Tanner: Well, the actual time that it took to build Aura is roughly about four years. But of course, we've been in the planning of the EOS Program for about 15 years. So again, we learned a lot of things we did on the Aqua Program that helped reduce the time to build Aura.

Nail: How long will it be able to collect and send home science?

Tanner: We'll probably, like I said before, we designed it to last about five years and the goal is six. We'll be up there for a long time, as long as we keep the funding and the mission operations going, we'll be able to collect for a long time.

Nail: My last question is, what makes Aura different from NASA's other Earth-observing spacecraft?

Tanner: Well, this is the first time from space that we will be able to actually study the air that we breathe in the troposphere, which is right here, right outside, where we are. We're going to look at pollution like we have never looked at pollution before, and watch how it can transport across the continent.

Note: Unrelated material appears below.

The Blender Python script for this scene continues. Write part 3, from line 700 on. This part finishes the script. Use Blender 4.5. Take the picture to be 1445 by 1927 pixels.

For example, the air that we breathe in California, right here where we are today, tomorrow a farmer in Ohio is going to be breathing that very same air. Two days from now, the folks in Washington, D.C., will be breathing the air that we're breathing right now. So, if we don't take care of the air that we're breathing today, it's going to impact those folks in the Midwest, as well as the folks that are on the east coast, as well as all of our friends and neighbors that are on other continents. We know this happens; we've modeled it, and now we're looking for the explicit data that's going to give us all those golden nuggets that really will help our models be more correct.

Nail: That is so fascinating, and yet so true. Thank you, Mike, and thanks to all of you for those great questions!

Tanner: Well, thank you very much for asking me to be here, I really enjoyed it.

Nail: Two lucky winners are about to find out that they will be getting Aura mission gift packs. Gift packs include an Aura Mission Poster, patch, fact sheet and a lapel pin. Our winners for today's webcast are Rich from Elk Grove and Yavor from Swarthmore. Thanks to everyone who submitted questions for today's webcast. Stay tuned to the NASA Direct! Web site for future missions and even more chances to send us your questions and have them answered live on NASA Direct!

Don't forget to join our virtual launch control center at 1 a.m. Sunday Pacific time to see live coverage of the Aura launch.

I'm Tiffany Nail, and thanks for joining us on NASA Direct!.